**PROBLEM REQUIREMENTS**
Please write the listing below out again exactly, leaving every picture behind.

**PROVIDED MATERIAL**
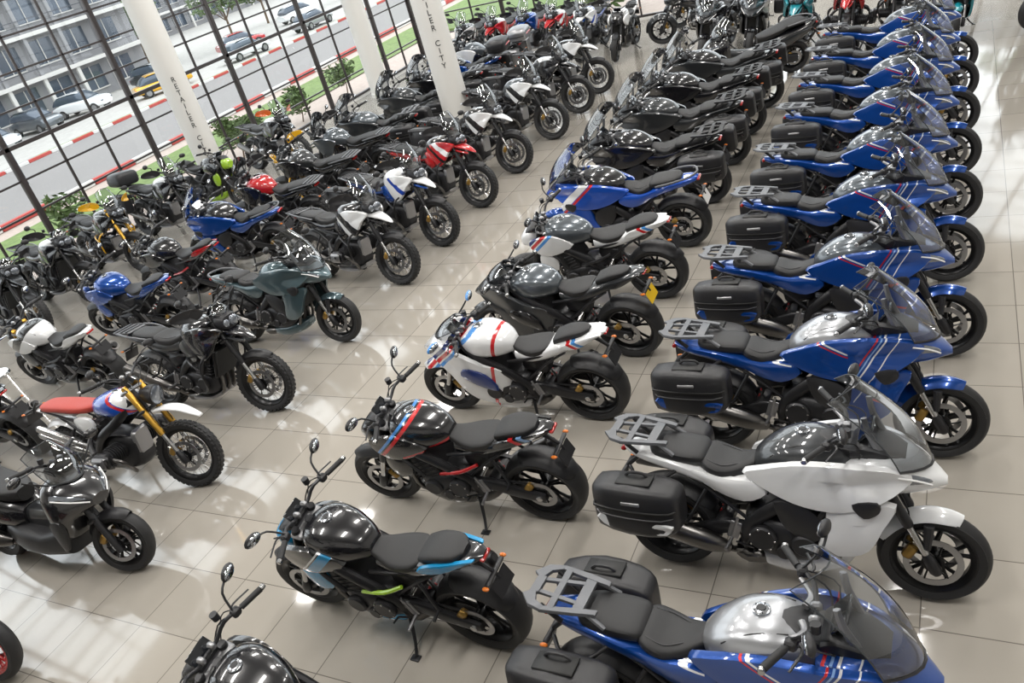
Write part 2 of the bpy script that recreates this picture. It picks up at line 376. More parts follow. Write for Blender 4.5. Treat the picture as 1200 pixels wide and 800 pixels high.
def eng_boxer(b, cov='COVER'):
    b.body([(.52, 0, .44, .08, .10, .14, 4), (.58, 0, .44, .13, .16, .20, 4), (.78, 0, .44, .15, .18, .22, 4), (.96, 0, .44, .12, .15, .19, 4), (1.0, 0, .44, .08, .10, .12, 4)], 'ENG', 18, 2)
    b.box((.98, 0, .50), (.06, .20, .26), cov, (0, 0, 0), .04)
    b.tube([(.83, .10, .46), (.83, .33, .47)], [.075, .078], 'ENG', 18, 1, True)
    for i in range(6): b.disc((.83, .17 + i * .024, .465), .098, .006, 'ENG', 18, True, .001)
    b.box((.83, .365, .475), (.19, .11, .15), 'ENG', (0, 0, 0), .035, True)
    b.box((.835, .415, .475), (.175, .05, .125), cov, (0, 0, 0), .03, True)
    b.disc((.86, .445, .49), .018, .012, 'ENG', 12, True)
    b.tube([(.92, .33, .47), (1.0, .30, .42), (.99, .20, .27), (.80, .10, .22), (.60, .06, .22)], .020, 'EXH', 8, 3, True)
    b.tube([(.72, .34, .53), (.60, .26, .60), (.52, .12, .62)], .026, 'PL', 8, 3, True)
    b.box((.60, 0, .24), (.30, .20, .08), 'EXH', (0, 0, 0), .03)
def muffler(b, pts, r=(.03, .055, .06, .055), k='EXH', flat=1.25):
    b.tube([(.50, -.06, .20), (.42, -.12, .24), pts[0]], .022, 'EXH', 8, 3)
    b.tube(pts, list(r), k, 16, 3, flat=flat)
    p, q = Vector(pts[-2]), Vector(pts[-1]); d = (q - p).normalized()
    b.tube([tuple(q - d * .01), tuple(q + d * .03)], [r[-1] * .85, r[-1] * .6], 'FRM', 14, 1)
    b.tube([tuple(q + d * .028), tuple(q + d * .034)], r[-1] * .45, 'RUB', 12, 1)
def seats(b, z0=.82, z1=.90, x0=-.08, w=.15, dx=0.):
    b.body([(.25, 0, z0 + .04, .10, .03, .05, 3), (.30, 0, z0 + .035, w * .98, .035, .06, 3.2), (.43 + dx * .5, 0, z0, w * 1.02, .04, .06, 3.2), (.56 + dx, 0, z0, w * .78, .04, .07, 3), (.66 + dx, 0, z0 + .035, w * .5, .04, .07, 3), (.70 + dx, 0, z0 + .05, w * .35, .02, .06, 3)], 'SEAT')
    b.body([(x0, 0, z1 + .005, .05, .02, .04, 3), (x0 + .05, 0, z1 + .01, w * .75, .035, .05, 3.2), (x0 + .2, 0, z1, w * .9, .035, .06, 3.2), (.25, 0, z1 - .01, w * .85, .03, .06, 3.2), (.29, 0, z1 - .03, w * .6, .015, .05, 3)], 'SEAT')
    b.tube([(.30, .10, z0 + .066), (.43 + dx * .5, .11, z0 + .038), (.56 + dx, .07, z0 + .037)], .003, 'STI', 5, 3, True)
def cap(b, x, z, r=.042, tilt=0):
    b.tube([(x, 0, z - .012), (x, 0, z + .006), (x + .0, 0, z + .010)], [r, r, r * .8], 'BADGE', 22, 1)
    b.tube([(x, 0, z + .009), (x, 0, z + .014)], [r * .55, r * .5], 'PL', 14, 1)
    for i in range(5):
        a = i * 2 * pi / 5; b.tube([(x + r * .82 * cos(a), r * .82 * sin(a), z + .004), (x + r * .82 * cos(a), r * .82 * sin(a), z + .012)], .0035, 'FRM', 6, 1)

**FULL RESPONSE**
Write part 2 of the bpy script that recreates this picture. It picks up at line 376. More parts follow. Write for Blender 4.5. Treat the picture as 1200 pixels wide and 800 pixels high.
def eng_boxer(b, cov='COVER'):
    b.body([(.52, 0, .44, .08, .10, .14, 4), (.58, 0, .44, .13, .16, .20, 4), (.78, 0, .44, .15, .18, .22, 4), (.96, 0, .44, .12, .15, .19, 4), (1.0, 0, .44, .08, .10, .12, 4)], 'ENG', 18, 2)
    b.box((.98, 0, .50), (.06, .20, .26), cov, (0, 0, 0), .04)
    b.tube([(.83, .10, .46), (.83, .33, .47)], [.075, .078], 'ENG', 18, 1, True)
    for i in range(6): b.disc((.83, .17 + i * .024, .465), .098, .006, 'ENG', 18, True, .001)
    b.box((.83, .365, .475), (.19, .11, .15), 'ENG', (0, 0, 0), .035, True)
    b.box((.835, .415, .475), (.175, .05, .125), cov, (0, 0, 0), .03, True)
    b.disc((.86, .445, .49), .018, .012, 'ENG', 12, True)
    b.tube([(.92, .33, .47), (1.0, .30, .42), (.99, .20, .27), (.80, .10, .22), (.60, .06, .22)], .020, 'EXH', 8, 3, True)
    b.tube([(.72, .34, .53), (.60, .26, .60), (.52, .12, .62)], .026, 'PL', 8, 3, True)
    b.box((.60, 0, .24), (.30, .20, .08), 'EXH', (0, 0, 0), .03)
def muffler(b, pts, r=(.03, .055, .06, .055), k='EXH', flat=1.25):
    b.tube([(.50, -.06, .20), (.42, -.12, .24), pts[0]], .022, 'EXH', 8, 3)
    b.tube(pts, list(r), k, 16, 3, flat=flat)
    p, q = Vector(pts[-2]), Vector(pts[-1]); d = (q - p).normalized()
    b.tube([tuple(q - d * .01), tuple(q + d * .03)], [r[-1] * .85, r[-1] * .6], 'FRM', 14, 1)
    b.tube([tuple(q + d * .028), tuple(q + d * .034)], r[-1] * .45, 'RUB', 12, 1)
def seats(b, z0=.82, z1=.90, x0=-.08, w=.15, dx=0.):
    b.body([(.25, 0, z0 + .04, .10, .03, .05, 3), (.30, 0, z0 + .035, w * .98, .035, .06, 3.2), (.43 + dx * .5, 0, z0, w * 1.02, .04, .06, 3.2), (.56 + dx, 0, z0, w * .78, .04, .07, 3), (.66 + dx, 0, z0 + .035, w * .5, .04, .07, 3), (.70 + dx, 0, z0 + .05, w * .35, .02, .06, 3)], 'SEAT')
    b.body([(x0, 0, z1 + .005, .05, .02, .04, 3), (x0 + .05, 0, z1 + .01, w * .75, .035, .05, 3.2), (x0 + .2, 0, z1, w * .9, .035, .06, 3.2), (.25, 0, z1 - .01, w * .85, .03, .06, 3.2), (.29, 0, z1 - .03, w * .6, .015, .05, 3)], 'SEAT')
    b.tube([(.30, .10, z0 + .066), (.43 + dx * .5, .11, z0 + .038), (.56 + dx, .07, z0 + .037)], .003, 'STI', 5, 3, True)
def cap(b, x, z, r=.042, tilt=0):
    b.tube([(x, 0, z - .012), (x, 0, z + .006), (x + .0, 0, z + .010)], [r, r, r * .8], 'BADGE', 22, 1)
    b.tube([(x, 0, z + .009), (x, 0, z + .014)], [r * .55, r * .5], 'PL', 14, 1)
    for i in range(5):
        a = i * 2 * pi / 5; b.tube([(x + r * .82 * cos(a), r * .82 * sin(a), z + .004), (x + r * .82 * cos(a), r * .82 * sin(a), z + .012)], .0035, 'FRM', 6, 1)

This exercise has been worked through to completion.